Before the commencement of disciplinary proceedings, it became apparent that the municipality had laid criminal charges with the South African Police Services in respect of some of the charges that the applicant had to answer to at the disciplinary hearing.

 

Constitutional rights?

The employee approached the Court to halt the disciplinary proceedings on the basis that the laying of criminal charges against him compromised his constitutional right to a fair trial as provided for in section 35(3)(h) of the Constitution, and that it could also compromise his right to remain silent in the event of an arrest or detention as provided for in section 35(1)(a) of the Constitution. What does this mean?

In simple terms, the employee’s first concern was that the evidence he might give at the disciplinary hearing could be used against him at the criminal trial.
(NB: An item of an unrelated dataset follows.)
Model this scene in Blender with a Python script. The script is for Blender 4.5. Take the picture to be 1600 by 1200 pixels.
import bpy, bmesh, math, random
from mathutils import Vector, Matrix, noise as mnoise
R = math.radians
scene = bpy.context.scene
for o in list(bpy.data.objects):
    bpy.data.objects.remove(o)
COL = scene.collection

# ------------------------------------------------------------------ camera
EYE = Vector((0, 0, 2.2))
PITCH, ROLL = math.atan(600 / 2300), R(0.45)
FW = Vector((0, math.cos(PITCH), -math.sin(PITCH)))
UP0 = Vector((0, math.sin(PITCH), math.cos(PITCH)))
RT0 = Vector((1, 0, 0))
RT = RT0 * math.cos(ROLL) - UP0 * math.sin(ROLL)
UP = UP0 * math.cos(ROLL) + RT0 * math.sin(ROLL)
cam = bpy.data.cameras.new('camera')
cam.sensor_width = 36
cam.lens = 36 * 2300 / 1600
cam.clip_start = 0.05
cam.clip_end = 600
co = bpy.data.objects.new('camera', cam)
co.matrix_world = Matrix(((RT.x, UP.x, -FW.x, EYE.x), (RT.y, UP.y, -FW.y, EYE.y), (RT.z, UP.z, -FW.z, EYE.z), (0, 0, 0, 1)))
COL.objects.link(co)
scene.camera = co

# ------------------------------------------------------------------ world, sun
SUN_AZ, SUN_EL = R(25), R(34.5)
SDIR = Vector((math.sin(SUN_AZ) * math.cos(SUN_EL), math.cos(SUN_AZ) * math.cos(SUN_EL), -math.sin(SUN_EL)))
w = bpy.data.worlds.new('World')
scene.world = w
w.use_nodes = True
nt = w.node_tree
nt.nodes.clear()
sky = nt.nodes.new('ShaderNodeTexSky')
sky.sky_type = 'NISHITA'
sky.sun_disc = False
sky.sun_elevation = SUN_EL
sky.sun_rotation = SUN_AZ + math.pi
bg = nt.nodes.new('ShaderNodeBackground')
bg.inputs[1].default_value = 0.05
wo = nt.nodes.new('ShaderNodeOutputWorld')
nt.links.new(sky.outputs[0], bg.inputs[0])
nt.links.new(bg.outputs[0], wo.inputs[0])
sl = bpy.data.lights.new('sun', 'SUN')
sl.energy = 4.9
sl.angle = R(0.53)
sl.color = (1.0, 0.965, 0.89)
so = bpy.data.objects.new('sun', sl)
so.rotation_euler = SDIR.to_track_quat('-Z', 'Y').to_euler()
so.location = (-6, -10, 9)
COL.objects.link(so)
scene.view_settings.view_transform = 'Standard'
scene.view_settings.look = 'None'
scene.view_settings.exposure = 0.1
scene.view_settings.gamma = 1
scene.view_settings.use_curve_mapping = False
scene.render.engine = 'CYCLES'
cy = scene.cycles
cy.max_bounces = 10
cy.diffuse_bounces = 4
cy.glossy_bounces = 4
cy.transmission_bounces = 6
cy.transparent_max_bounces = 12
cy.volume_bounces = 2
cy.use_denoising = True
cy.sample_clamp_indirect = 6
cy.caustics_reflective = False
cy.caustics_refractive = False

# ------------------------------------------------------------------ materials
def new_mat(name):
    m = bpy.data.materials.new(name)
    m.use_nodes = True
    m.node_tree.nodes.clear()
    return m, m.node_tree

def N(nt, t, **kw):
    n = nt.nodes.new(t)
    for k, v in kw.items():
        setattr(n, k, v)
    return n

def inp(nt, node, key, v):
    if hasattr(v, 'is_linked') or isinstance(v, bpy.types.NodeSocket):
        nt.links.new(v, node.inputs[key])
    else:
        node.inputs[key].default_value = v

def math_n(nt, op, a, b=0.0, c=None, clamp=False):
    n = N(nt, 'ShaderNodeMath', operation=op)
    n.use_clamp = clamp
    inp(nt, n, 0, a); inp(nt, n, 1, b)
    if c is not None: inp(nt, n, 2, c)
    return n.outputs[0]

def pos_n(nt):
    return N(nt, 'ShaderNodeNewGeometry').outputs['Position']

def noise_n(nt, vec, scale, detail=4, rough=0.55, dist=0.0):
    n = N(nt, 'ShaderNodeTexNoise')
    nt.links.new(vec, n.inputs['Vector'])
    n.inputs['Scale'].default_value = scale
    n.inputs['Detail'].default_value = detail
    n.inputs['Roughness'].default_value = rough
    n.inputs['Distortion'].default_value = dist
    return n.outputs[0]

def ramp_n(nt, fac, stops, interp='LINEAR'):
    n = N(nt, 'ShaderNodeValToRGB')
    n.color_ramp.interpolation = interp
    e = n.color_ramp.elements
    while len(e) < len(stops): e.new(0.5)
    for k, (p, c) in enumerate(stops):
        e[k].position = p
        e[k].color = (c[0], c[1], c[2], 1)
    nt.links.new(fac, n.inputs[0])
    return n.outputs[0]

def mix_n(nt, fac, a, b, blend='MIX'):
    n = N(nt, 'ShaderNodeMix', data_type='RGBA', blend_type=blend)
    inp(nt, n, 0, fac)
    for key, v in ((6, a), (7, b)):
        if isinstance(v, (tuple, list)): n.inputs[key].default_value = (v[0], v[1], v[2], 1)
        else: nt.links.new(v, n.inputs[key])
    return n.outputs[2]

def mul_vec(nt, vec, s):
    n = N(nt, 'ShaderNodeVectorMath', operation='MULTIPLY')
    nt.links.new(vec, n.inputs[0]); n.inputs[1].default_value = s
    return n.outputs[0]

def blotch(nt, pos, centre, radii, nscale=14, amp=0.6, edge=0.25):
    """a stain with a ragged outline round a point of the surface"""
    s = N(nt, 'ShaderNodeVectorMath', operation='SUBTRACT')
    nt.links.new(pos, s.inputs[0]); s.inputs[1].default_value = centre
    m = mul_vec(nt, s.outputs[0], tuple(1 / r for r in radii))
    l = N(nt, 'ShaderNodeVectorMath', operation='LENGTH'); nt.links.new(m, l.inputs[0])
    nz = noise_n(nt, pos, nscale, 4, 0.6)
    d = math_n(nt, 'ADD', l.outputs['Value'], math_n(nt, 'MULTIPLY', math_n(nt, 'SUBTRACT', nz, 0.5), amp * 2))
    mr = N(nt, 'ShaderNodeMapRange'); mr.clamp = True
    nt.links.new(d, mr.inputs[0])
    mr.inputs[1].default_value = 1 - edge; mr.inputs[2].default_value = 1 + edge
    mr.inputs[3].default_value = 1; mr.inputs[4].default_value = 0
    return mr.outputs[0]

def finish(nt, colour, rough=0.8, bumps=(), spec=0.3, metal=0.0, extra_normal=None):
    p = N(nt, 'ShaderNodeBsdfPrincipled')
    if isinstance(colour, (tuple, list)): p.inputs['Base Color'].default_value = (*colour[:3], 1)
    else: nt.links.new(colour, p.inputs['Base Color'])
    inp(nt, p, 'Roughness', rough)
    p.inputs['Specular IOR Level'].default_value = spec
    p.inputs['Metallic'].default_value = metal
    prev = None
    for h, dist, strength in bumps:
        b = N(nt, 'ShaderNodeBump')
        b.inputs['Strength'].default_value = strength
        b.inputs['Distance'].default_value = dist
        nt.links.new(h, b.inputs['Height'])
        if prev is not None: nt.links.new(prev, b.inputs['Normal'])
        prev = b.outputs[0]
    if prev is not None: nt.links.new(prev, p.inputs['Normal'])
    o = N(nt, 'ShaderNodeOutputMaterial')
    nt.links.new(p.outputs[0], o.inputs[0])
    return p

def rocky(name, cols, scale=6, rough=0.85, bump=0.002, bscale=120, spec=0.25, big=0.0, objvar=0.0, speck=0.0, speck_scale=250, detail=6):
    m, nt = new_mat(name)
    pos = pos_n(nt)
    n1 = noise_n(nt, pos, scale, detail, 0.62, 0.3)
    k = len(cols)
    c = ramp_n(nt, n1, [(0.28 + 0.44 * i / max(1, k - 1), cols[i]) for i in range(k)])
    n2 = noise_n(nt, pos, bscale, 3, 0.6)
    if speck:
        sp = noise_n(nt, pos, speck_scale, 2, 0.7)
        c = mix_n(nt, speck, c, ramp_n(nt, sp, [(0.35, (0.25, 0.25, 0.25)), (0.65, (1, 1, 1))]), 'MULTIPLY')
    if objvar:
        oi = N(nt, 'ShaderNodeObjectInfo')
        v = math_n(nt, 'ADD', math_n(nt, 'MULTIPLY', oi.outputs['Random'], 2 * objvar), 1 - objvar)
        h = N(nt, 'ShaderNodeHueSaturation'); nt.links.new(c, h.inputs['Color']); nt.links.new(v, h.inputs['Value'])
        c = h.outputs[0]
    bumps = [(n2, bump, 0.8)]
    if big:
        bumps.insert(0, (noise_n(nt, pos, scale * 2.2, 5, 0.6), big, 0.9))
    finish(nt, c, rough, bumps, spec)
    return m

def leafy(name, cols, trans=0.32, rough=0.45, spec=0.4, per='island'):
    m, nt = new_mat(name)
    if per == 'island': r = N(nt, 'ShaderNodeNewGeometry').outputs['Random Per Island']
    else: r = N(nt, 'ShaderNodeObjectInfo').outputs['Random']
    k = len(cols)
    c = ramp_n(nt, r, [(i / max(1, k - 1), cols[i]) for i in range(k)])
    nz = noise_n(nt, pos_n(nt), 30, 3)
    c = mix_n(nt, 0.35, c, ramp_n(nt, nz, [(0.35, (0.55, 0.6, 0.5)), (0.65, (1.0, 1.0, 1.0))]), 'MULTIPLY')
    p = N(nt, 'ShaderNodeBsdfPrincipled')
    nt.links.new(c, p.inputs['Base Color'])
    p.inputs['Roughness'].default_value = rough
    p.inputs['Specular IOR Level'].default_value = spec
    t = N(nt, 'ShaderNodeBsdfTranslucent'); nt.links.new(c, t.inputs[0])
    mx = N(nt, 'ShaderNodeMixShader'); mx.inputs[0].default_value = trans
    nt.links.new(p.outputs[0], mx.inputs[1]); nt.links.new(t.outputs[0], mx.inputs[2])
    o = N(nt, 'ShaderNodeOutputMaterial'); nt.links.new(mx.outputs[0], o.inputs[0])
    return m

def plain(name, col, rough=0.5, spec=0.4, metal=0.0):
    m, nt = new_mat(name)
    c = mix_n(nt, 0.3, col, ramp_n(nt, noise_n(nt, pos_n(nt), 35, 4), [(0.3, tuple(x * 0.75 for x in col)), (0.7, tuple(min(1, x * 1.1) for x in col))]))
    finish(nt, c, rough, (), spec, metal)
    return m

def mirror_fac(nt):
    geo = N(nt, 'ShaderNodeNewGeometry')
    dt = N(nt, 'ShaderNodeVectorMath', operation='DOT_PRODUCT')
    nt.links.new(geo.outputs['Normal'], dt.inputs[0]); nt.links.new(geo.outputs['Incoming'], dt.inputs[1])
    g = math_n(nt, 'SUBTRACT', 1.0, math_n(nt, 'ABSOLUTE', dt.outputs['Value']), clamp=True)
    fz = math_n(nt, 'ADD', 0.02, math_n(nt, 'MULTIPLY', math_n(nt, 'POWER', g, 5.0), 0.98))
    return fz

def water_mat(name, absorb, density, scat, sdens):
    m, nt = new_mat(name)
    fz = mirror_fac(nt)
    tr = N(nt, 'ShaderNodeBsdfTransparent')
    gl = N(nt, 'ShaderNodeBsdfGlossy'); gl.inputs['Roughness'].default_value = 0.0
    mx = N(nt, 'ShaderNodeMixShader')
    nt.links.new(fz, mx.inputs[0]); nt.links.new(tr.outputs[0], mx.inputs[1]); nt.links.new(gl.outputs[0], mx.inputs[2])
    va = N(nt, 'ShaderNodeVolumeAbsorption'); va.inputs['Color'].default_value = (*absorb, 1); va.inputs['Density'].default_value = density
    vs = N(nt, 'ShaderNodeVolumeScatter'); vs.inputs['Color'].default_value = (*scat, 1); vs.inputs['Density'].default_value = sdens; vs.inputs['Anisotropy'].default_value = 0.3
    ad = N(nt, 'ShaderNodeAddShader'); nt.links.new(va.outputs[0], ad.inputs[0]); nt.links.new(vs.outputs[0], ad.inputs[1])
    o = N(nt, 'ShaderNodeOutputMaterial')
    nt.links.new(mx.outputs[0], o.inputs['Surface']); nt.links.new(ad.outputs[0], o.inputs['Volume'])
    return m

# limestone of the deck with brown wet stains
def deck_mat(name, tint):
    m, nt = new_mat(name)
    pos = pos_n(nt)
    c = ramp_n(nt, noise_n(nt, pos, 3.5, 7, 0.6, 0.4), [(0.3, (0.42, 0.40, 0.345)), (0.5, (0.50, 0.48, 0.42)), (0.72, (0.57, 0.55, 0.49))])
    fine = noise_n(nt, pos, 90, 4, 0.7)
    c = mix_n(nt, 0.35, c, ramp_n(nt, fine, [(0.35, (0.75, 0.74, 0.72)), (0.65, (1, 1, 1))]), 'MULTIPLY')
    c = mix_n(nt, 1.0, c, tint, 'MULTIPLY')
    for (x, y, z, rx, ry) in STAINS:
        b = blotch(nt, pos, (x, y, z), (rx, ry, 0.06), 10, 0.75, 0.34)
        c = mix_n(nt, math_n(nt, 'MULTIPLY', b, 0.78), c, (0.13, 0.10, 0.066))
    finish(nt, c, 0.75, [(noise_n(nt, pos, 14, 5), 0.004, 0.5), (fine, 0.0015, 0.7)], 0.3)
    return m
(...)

His second concern was that if he remained silent at the disciplinary hearing to avoid giving self-incriminatory evidence, it would be unfair because the outcome of the disciplinary hearing would be decided without him having defended himself.

 

The Court’s reasoning

The Court acknowledged the tension between the right of employers to discipline their employees and the right of employees not to give self-incriminatory evidence. However, after an interesting analysis of the law (which we will not elaborate on in this article), the Court concluded that there was no basis to stop the disciplinary proceedings. According to the Court, it remained the employee’s own choice as to which rights he wanted to assert and which rights he was prepared to forego or compromise in these circumstances.

The Court summarised the situation as follows: “The employer has always had the right to maintain and enforce discipline at the workplace through a fair disciplinary process. This has never been seen to be in conflict with a situation in which the misconduct for which the employee is accused of at the workplace might also expose himself to criminal liability. The police, independently, have a duty to investigate criminal conduct, regardless of who lays the criminal complaint. Even if the criminal complaint or charge is laid by an employer, that can never, in my view, stand in the way of that same employer subjecting the employee to a disciplinary process in the workplace.”

The Court found that the employee had not established any basis on which he deserved protection from the disciplinary hearing.

 

Abuse of court process

In considering the issue of who should bear the legal costs, the judge pointed out the absurd consequences of granting the employee the relief he was asking for. The judge was not impressed with the employee and his representatives’ reasoning that “for the duration of the criminal investigation that may take years to complete and indeed for the duration of the criminal trial, that is, if it ever gets off the ground, he should remain immune from disciplinary processes or be indemnified from being subjected to discipline at his workplace.”

The Court added that the application was “tantamount to an abuse of court process by a person holding a managerial position, using court processes to prevent his employer from subjecting him to a disciplinary process under the guise of protecting his constitutional rights”. The employee was ordered to pay the employer’s costs on a scale as between attorney and client.

 

Practical implications for employers

If an employer commences with disciplinary proceedings against an employee and the transgression also amounts to a criminal offence, the employer is free to lay a criminal charge at any time – before, simultaneous with, or after the commencement of disciplinary proceedings. Unless the employee is arrested, there should be no need to delay the disciplinary proceedings.